What the exercise asks: Can you transcribe every line exactly and leave the pictures behind?

----

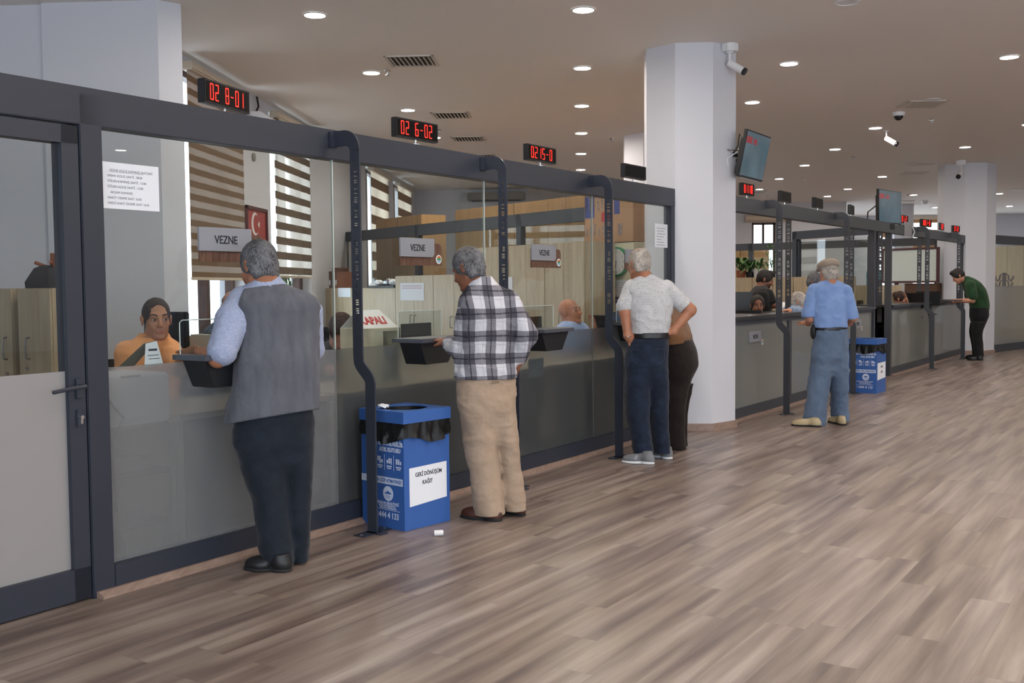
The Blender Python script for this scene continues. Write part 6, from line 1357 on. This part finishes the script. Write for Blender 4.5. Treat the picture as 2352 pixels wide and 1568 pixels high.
# --- 2: man in the plaid shirt
p = Person('person', 'man with grey hair in a black and white plaid shirt and khaki trousers', 1125, 1190); p.skin = SK3; j = p.j; yw = rad(25)
R = rot_frame(rad(58), rad(-22), rad(-3)); hp, tint = p.head(j(1076, 618), R, 1.02)
sr = [(1106, 642, 25, .06), (1110, 655, 35, .07), (1118, 668, 52, .085), (1121, 690, 63, .105), (1121, 720, 67, .125), (1120, 760, 68, .135, .01), (1115, 810, 67, .135, .01), (1115, 850, 69, .14), (1116, 880, 71, .14)]
shr = p.rings(sr, yw); el = j(1058, 806, -.02); wl = j(1028, 786, .16); er = j(1210, 768, -.02); wr_ = j(1190, 828, .02)
skin = hp + [p.neck(j(1105, 660, .02), .056), ('ri', inner(shr), yw), ('rc', j(1074, 700), el, .045, .038), ('rc', el, wl, .038, .026), ('rc', j(1178, 700), er, .045, .038), ('rc', er, wr_, .038, .026)] + p.hand(wl, A((-.55, .6, .15)), A((0., .3, -1.)), 1, .35, .9) + p.hand(wr_, A((-.15, .55, -.9)), A((-1., -.2, 0)), 1, .5, .95)
skin += [('rc', j(1095, 880), j(1112, 1050), .07, .042), ('rc', j(1112, 1050), j(1122, 1165), .04, .03), ('rc', j(1150, 880), j(1168, 1050, .05), .07, .042), ('rc', j(1168, 1050, .05), j(1182, 1160, .07), .04, .03)]
p.solid('body', SK3, skin, .006, .02, tint=tint); p.hair(HG, .005, 'short', .011)
sh = [('ri', shr, yw, 2.4), ('rc', j(1080, 692, 0), el + A((.01, 0, .02)), .064, .062), ('rc', el + A((.01, 0, 0)), wl * .75 + el * .25, .062, .052), ('rc', j(1170, 692, .0), er, .062, .062), ('rc', er, wr_ * .8 + er * .2, .064, .05)]
p.solid('shirt', PLAID, sh, .006, .03, [(j(1116, 868), (-.02, 0, -1.)), (j(1104, 648), (-.4, .25, 1.))], [(.0065, (8, 8, 13), 41), (.003, (20, 20, 22), 42)])
p.solid('collar', PLAID, [('ri', p.rings([(1104, 634, 25, .065), (1108, 650, 33, .075), (1113, 664, 45, .085)], yw))], .005, .01, [(j(1104, 642), (-.45, .3, 1.)), (j(1112, 664), (.3, 0, -1))])
tr = [('ri', p.rings([(1117, 850, 63, .125), (1117, 880, 66, .13), (1118, 920, 67, .135), (1119, 950, 61, .12), (1122, 985, 42, .08), (1126, 1015, 18, .05)], yw)), ('ri', p.rings([(1104, 895, 20, .07, 0), (1095, 945, 34, .115, -.01), (1099, 990, 38, .115, -.01), (1106, 1040, 37, .10, -.01), (1114, 1085, 35, .095, -.01), (1119, 1130, 35, .095, -.02), (1125, 1185, 34, .10, -.02)], rad(35))),
      ('ri', p.rings([(1140, 895, 20, .07, 0), (1151, 945, 32, .11, .03), (1160, 990, 29, .105, .04), (1166, 1040, 27, .10, .05), (1172, 1085, 26, .095, .06), (1178, 1130, 27, .075, .045), (1182, 1176, 24, .09, .07)], rad(20)))]
p.solid('trousers', KHAKI, tr, .006, .028, [(j(1125, 1180, -.02), (.04, 0, -1)), (j(1117, 857), (0, 0, 1))], [(.0055, (6, 6, 11), 51), (.002, (16, 16, 30), 52)])
mb = MB(); q = [Vector(p.j(u, v, -.128)) for u, v in ((1100, 882), (1125, 876), (1147, 875), (1147, 878), (1124, 881), (1102, 886), (1100, 882))]; o = mb.tube(q, .0018, 5).build('pocket_seam', mat('dark_seam', '#5f5245', .9), None); o.parent = p.root
p.shoe(p.L(at_z(1152, 1197, 0)), p.L(at_z(1062, 1186, 0)), SHOEBR, w=.046); p.shoe(p.L(at_z(1203, 1186, 0)), p.L(at_z(1150, 1168, 0)), SHOEBR, w=.045)

# --- 3: man in jeans
p = Person('person', 'balding man in a white dotted shirt and jeans, hands on his hips', 1480, 1060); p.skin = SK1; j = p.j; yw = rad(8)
R = rot_frame(rad(32), rad(-8)); hp, tint = p.head(j(1467, 606), R, 1.03)
sr = [(1480, 630, 21, .06), (1484, 640, 32, .075), (1489, 652, 46, .09), (1492, 672, 54, .115), (1493, 700, 53, .13), (1492, 735, 48, .13), (1491, 760, 45, .125), (1491, 775, 44, .12)]
shr = p.rings(sr, yw); el = j(1435, 716, -.05); wl = j(1442, 772, -.06); er = j(1586, 712, -.02); wr_ = j(1545, 762, -.03)
skin = hp + [p.neck(j(1480, 645), .058), ('ri', inner(shr), yw), ('rc', j(1448, 665), el, .052, .048), ('rc', el, wl, .046, .031), ('rc', j(1536, 665), er, .052, .046), ('rc', er, wr_, .045, .031)] + p.hand(wl, A((.75, .15, -.35)), A((0, -1., -.1)), 1, .15, 1.) + p.hand(wr_, A((-.85, .25, -.1)), A((.0, .4, -1.)), -1, .3, 1.)
skin += [('rc', j(1468, 790), j(1468, 920, -.01), .07, .042), ('rc', j(1468, 920, -.01), j(1480, 1042), .042, .032), ('rc', j(1510, 790), j(1512, 920, .05), .07, .042), ('rc', j(1512, 920, .05), j(1521, 1035, .1), .042, .032)]
p.solid('body', SK1, skin, .006, .02, tint=tint + [(p.hT(0, .02, .12), (.08, .12, .05), (1.15, .95, .9), .5)]); p.hair(HW, .005, 'fringe', .007)
sh = [('ri', shr, yw, 2.5), ('rc', j(1450, 662), j(1436, 705, -.03), .075, .078), ('rc', j(1534, 662), j(1572, 700, -.02), .072, .07)]
p.solid('shirt', DOTS, sh, .006, .028, [(j(1436, 712, -.03), (.12, 0, -1.)), (j(1574, 702), (.75, 0, -.75)), (j(1479, 634), (-.3, .2, 1.))], [(.0045, (10, 10, 18), 61)])  if False else None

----

Written response:
The Blender Python script for this scene continues. Write part 6, from line 1357 on. This part finishes the script. Write for Blender 4.5. Treat the picture as 2352 pixels wide and 1568 pixels high.
# --- 2: man in the plaid shirt
p = Person('person', 'man with grey hair in a black and white plaid shirt and khaki trousers', 1125, 1190); p.skin = SK3; j = p.j; yw = rad(25)
R = rot_frame(rad(58), rad(-22), rad(-3)); hp, tint = p.head(j(1076, 618), R, 1.02)
sr = [(1106, 642, 25, .06), (1110, 655, 35, .07), (1118, 668, 52, .085), (1121, 690, 63, .105), (1121, 720, 67, .125), (1120, 760, 68, .135, .01), (1115, 810, 67, .135, .01), (1115, 850, 69, .14), (1116, 880, 71, .14)]
shr = p.rings(sr, yw); el = j(1058, 806, -.02); wl = j(1028, 786, .16); er = j(1210, 768, -.02); wr_ = j(1190, 828, .02)
skin = hp + [p.neck(j(1105, 660, .02), .056), ('ri', inner(shr), yw), ('rc', j(1074, 700), el, .045, .038), ('rc', el, wl, .038, .026), ('rc', j(1178, 700), er, .045, .038), ('rc', er, wr_, .038, .026)] + p.hand(wl, A((-.55, .6, .15)), A((0., .3, -1.)), 1, .35, .9) + p.hand(wr_, A((-.15, .55, -.9)), A((-1., -.2, 0)), 1, .5, .95)
skin += [('rc', j(1095, 880), j(1112, 1050), .07, .042), ('rc', j(1112, 1050), j(1122, 1165), .04, .03), ('rc', j(1150, 880), j(1168, 1050, .05), .07, .042), ('rc', j(1168, 1050, .05), j(1182, 1160, .07), .04, .03)]
p.solid('body', SK3, skin, .006, .02, tint=tint); p.hair(HG, .005, 'short', .011)
sh = [('ri', shr, yw, 2.4), ('rc', j(1080, 692, 0), el + A((.01, 0, .02)), .064, .062), ('rc', el + A((.01, 0, 0)), wl * .75 + el * .25, .062, .052), ('rc', j(1170, 692, .0), er, .062, .062), ('rc', er, wr_ * .8 + er * .2, .064, .05)]
p.solid('shirt', PLAID, sh, .006, .03, [(j(1116, 868), (-.02, 0, -1.)), (j(1104, 648), (-.4, .25, 1.))], [(.0065, (8, 8, 13), 41), (.003, (20, 20, 22), 42)])
p.solid('collar', PLAID, [('ri', p.rings([(1104, 634, 25, .065), (1108, 650, 33, .075), (1113, 664, 45, .085)], yw))], .005, .01, [(j(1104, 642), (-.45, .3, 1.)), (j(1112, 664), (.3, 0, -1))])
tr = [('ri', p.rings([(1117, 850, 63, .125), (1117, 880, 66, .13), (1118, 920, 67, .135), (1119, 950, 61, .12), (1122, 985, 42, .08), (1126, 1015, 18, .05)], yw)), ('ri', p.rings([(1104, 895, 20, .07, 0), (1095, 945, 34, .115, -.01), (1099, 990, 38, .115, -.01), (1106, 1040, 37, .10, -.01), (1114, 1085, 35, .095, -.01), (1119, 1130, 35, .095, -.02), (1125, 1185, 34, .10, -.02)], rad(35))),
      ('ri', p.rings([(1140, 895, 20, .07, 0), (1151, 945, 32, .11, .03), (1160, 990, 29, .105, .04), (1166, 1040, 27, .10, .05), (1172, 1085, 26, .095, .06), (1178, 1130, 27, .075, .045), (1182, 1176, 24, .09, .07)], rad(20)))]
p.solid('trousers', KHAKI, tr, .006, .028, [(j(1125, 1180, -.02), (.04, 0, -1)), (j(1117, 857), (0, 0, 1))], [(.0055, (6, 6, 11), 51), (.002, (16, 16, 30), 52)])
mb = MB(); q = [Vector(p.j(u, v, -.128)) for u, v in ((1100, 882), (1125, 876), (1147, 875), (1147, 878), (1124, 881), (1102, 886), (1100, 882))]; o = mb.tube(q, .0018, 5).build('pocket_seam', mat('dark_seam', '#5f5245', .9), None); o.parent = p.root
p.shoe(p.L(at_z(1152, 1197, 0)), p.L(at_z(1062, 1186, 0)), SHOEBR, w=.046); p.shoe(p.L(at_z(1203, 1186, 0)), p.L(at_z(1150, 1168, 0)), SHOEBR, w=.045)

# --- 3: man in jeans
p = Person('person', 'balding man in a white dotted shirt and jeans, hands on his hips', 1480, 1060); p.skin = SK1; j = p.j; yw = rad(8)
R = rot_frame(rad(32), rad(-8)); hp, tint = p.head(j(1467, 606), R, 1.03)
sr = [(1480, 630, 21, .06), (1484, 640, 32, .075), (1489, 652, 46, .09), (1492, 672, 54, .115), (1493, 700, 53, .13), (1492, 735, 48, .13), (1491, 760, 45, .125), (1491, 775, 44, .12)]
shr = p.rings(sr, yw); el = j(1435, 716, -.05); wl = j(1442, 772, -.06); er = j(1586, 712, -.02); wr_ = j(1545, 762, -.03)
skin = hp + [p.neck(j(1480, 645), .058), ('ri', inner(shr), yw), ('rc', j(1448, 665), el, .052, .048), ('rc', el, wl, .046, .031), ('rc', j(1536, 665), er, .052, .046), ('rc', er, wr_, .045, .031)] + p.hand(wl, A((.75, .15, -.35)), A((0, -1., -.1)), 1, .15, 1.) + p.hand(wr_, A((-.85, .25, -.1)), A((.0, .4, -1.)), -1, .3, 1.)
skin += [('rc', j(1468, 790), j(1468, 920, -.01), .07, .042), ('rc', j(1468, 920, -.01), j(1480, 1042), .042, .032), ('rc', j(1510, 790), j(1512, 920, .05), .07, .042), ('rc', j(1512, 920, .05), j(1521, 1035, .1), .042, .032)]
p.solid('body', SK1, skin, .006, .02, tint=tint + [(p.hT(0, .02, .12), (.08, .12, .05), (1.15, .95, .9), .5)]); p.hair(HW, .005, 'fringe', .007)
sh = [('ri', shr, yw, 2.5), ('rc', j(1450, 662), j(1436, 705, -.03), .075, .078), ('rc', j(1534, 662), j(1572, 700, -.02), .072, .07)]
p.solid('shirt', DOTS, sh, .006, .028, [(j(1436, 712, -.03), (.12, 0, -1.)), (j(1574, 702), (.75, 0, -.75)), (j(1479, 634), (-.3, .2, 1.))], [(.0045, (10, 10, 18), 61)])  if False else None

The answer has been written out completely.